Data provided.
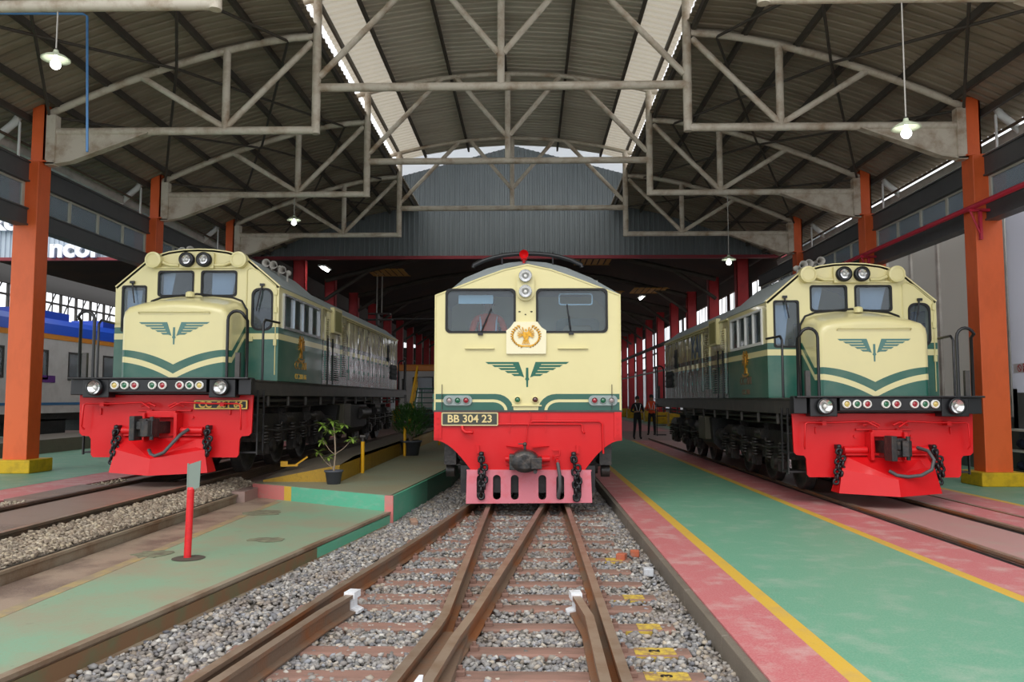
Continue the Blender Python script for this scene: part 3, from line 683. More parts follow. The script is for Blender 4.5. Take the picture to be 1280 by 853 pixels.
def crest(parent, M, s=1., name='gilt_crest'):
    """spread bird crest: body shield, fanned wings, tail and a scroll"""
    b = MB()
    b.plate([[(-.05 * s, .10 * s), (.05 * s, .10 * s), (.055 * s, -.02 * s), (0, -.09 * s), (-.055 * s, -.02 * s)]], M @ Matrix.Translation((0, 0, .022)), .02)
    for sg in (-1, 1):
        for i in range(6):
            a = math.radians(78 - 20 * i); r = (.17 - .008 * i) * s
            c, d = math.cos(a), math.sin(a); ox, oy = sg * .035 * s, .04 * s
            px, py = -d, c
            b.plate([[(ox + sg * (r * c) + px * .012 * s, oy + r * d + py * .012 * s), (ox + sg * (r * c) - px * .012 * s, oy + r * d - py * .012 * s), (ox - px * .010 * s, oy - py * .01 * s), (ox + px * .01 * s, oy + py * .01 * s)]], M @ Matrix.Translation((0, 0, .012 + .001 * i)), .01)
    for i in range(5):
        x = (i - 2) * .022 * s
        b.plate([[(x - .009 * s, -.06 * s), (x + .009 * s, -.06 * s), (x * 1.6 + .010 * s, -.15 * s), (x * 1.6 - .010 * s, -.15 * s)]], M @ Matrix.Translation((0, 0, .010)), .008)
    b.plate([circ(0, .145 * s, .022 * s, 12)], M @ Matrix.Translation((0, 0, .02)), .016)
    b.plate([[(-.17 * s, -.15 * s), (-.08 * s, -.175 * s), (.08 * s, -.175 * s), (.17 * s, -.15 * s), (.165 * s, -.185 * s), (.08 * s, -.205 * s), (-.08 * s, -.205 * s), (-.165 * s, -.185 * s)]], M @ Matrix.Translation((0, 0, .012)), .01)
    return b.build(name, m_gold, parent)
def chain(parent, x, y, z0, z1, n=7, lean=0., doubled=True):
    b = MB()
    def link_(c, ax, k):
        L = (z0 - z1) / n * .80; r = .038
        pts = []
        for i in range(16):
            t = 2 * math.pi * i / 16; u = r * math.cos(t); w = (L - r) * (1 if math.sin(t) > 0 else -1) * .9 + r * math.sin(t)
            if abs(math.sin(t)) < .01: w = 0
            pts.append((c[0] + (u if ax else 0) + lean * w, c[1] + (0 if ax else u), c[2] + w * .62))
        b.tube(pts, .020, 6, closed=True)
    for j in range(2 if doubled else 1):
        for i in range(n - j * 2):
            z = z0 + (z1 - z0) * (i + .5) / n
            link_((x + lean * (z - z0) + j * (.05 if i > 0 else 0), y - .02 * j, z - j * .03), i % 2 == j, i)
    b.ball((x, y + .01, z0 + .03), .04, 10); b.box(x - .03, x + .03, y, y + .12, z0, z0 + .06)
    return b.build('coupling_chain', m_blacksat, parent)
def coupler(parent, x, y, z, turn=0.):
    """knuckle coupler: shank, draw box, guard arm, hooked knuckle"""
    b = MB(); R = Matrix.Rotation(turn, 3, 'Z')
    def T(bx, **k): b.box(*bx, R=R, c=(x, y, z), **k)
    T((x - .09, x + .09, y - .30, y + .1, z - .09, z + .09))
    T((x - .15, x + .13, y - .40, y - .26, z - .13, z + .14))
    T((x - .185, x - .10, y - .54, y - .34, z - .18, z + .18)); T((x - .10, x - .02, y - .50, y - .42, z - .02, z + .10)); T((x - .06, x + .06, y - .47, y - .40, z - .10, z - .02))
    T((x - .11, x + .02, y - .44, y - .36, z - .13, z + .13))
    T((x + .05, x + .15, y - .48, y - .34, z - .10, z + .11))
    p = [(-.02, 0), (.06, -.04), (.13, -.02), (.16, .05), (.13, .10), (.08, .06), (.02, .07)]
    q = [(R @ Vector((a * .9, -.52 + c, 0))) for a, c in p]
    b.prism([(x + v.x, y + v.y) for v in q], 'z', z - .11, z + .11)
    b.cyl(R @ Vector((.12, -.44, -.17)) + Vector((x, y, z)), R @ Vector((.12, -.44, .17)) + Vector((x, y, z)), .03)
    o = b.build('coupler', m_iron, parent, bevel=.012)
    return o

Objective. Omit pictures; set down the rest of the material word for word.

Completed exercise.
Continue the Blender Python script for this scene: part 3, from line 683. More parts follow. The script is for Blender 4.5. Take the picture to be 1280 by 853 pixels.
def crest(parent, M, s=1., name='gilt_crest'):
    """spread bird crest: body shield, fanned wings, tail and a scroll"""
    b = MB()
    b.plate([[(-.05 * s, .10 * s), (.05 * s, .10 * s), (.055 * s, -.02 * s), (0, -.09 * s), (-.055 * s, -.02 * s)]], M @ Matrix.Translation((0, 0, .022)), .02)
    for sg in (-1, 1):
        for i in range(6):
            a = math.radians(78 - 20 * i); r = (.17 - .008 * i) * s
            c, d = math.cos(a), math.sin(a); ox, oy = sg * .035 * s, .04 * s
            px, py = -d, c
            b.plate([[(ox + sg * (r * c) + px * .012 * s, oy + r * d + py * .012 * s), (ox + sg * (r * c) - px * .012 * s, oy + r * d - py * .012 * s), (ox - px * .010 * s, oy - py * .01 * s), (ox + px * .01 * s, oy + py * .01 * s)]], M @ Matrix.Translation((0, 0, .012 + .001 * i)), .01)
    for i in range(5):
        x = (i - 2) * .022 * s
        b.plate([[(x - .009 * s, -.06 * s), (x + .009 * s, -.06 * s), (x * 1.6 + .010 * s, -.15 * s), (x * 1.6 - .010 * s, -.15 * s)]], M @ Matrix.Translation((0, 0, .010)), .008)
    b.plate([circ(0, .145 * s, .022 * s, 12)], M @ Matrix.Translation((0, 0, .02)), .016)
    b.plate([[(-.17 * s, -.15 * s), (-.08 * s, -.175 * s), (.08 * s, -.175 * s), (.17 * s, -.15 * s), (.165 * s, -.185 * s), (.08 * s, -.205 * s), (-.08 * s, -.205 * s), (-.165 * s, -.185 * s)]], M @ Matrix.Translation((0, 0, .012)), .01)
    return b.build(name, m_gold, parent)
def chain(parent, x, y, z0, z1, n=7, lean=0., doubled=True):
    b = MB()
    def link_(c, ax, k):
        L = (z0 - z1) / n * .80; r = .038
        pts = []
        for i in range(16):
            t = 2 * math.pi * i / 16; u = r * math.cos(t); w = (L - r) * (1 if math.sin(t) > 0 else -1) * .9 + r * math.sin(t)
            if abs(math.sin(t)) < .01: w = 0
            pts.append((c[0] + (u if ax else 0) + lean * w, c[1] + (0 if ax else u), c[2] + w * .62))
        b.tube(pts, .020, 6, closed=True)
    for j in range(2 if doubled else 1):
        for i in range(n - j * 2):
            z = z0 + (z1 - z0) * (i + .5) / n
            link_((x + lean * (z - z0) + j * (.05 if i > 0 else 0), y - .02 * j, z - j * .03), i % 2 == j, i)
    b.ball((x, y + .01, z0 + .03), .04, 10); b.box(x - .03, x + .03, y, y + .12, z0, z0 + .06)
    return b.build('coupling_chain', m_blacksat, parent)
def coupler(parent, x, y, z, turn=0.):
    """knuckle coupler: shank, draw box, guard arm, hooked knuckle"""
    b = MB(); R = Matrix.Rotation(turn, 3, 'Z')
    def T(bx, **k): b.box(*bx, R=R, c=(x, y, z), **k)
    T((x - .09, x + .09, y - .30, y + .1, z - .09, z + .09))
    T((x - .15, x + .13, y - .40, y - .26, z - .13, z + .14))
    T((x - .185, x - .10, y - .54, y - .34, z - .18, z + .18)); T((x - .10, x - .02, y - .50, y - .42, z - .02, z + .10)); T((x - .06, x + .06, y - .47, y - .40, z - .10, z - .02))
    T((x - .11, x + .02, y - .44, y - .36, z - .13, z + .13))
    T((x + .05, x + .15, y - .48, y - .34, z - .10, z + .11))
    p = [(-.02, 0), (.06, -.04), (.13, -.02), (.16, .05), (.13, .10), (.08, .06), (.02, .07)]
    q = [(R @ Vector((a * .9, -.52 + c, 0))) for a, c in p]
    b.prism([(x + v.x, y + v.y) for v in q], 'z', z - .11, z + .11)
    b.cyl(R @ Vector((.12, -.44, -.17)) + Vector((x, y, z)), R @ Vector((.12, -.44, .17)) + Vector((x, y, z)), .03)
    o = b.build('coupler', m_iron, parent, bevel=.012)
    return o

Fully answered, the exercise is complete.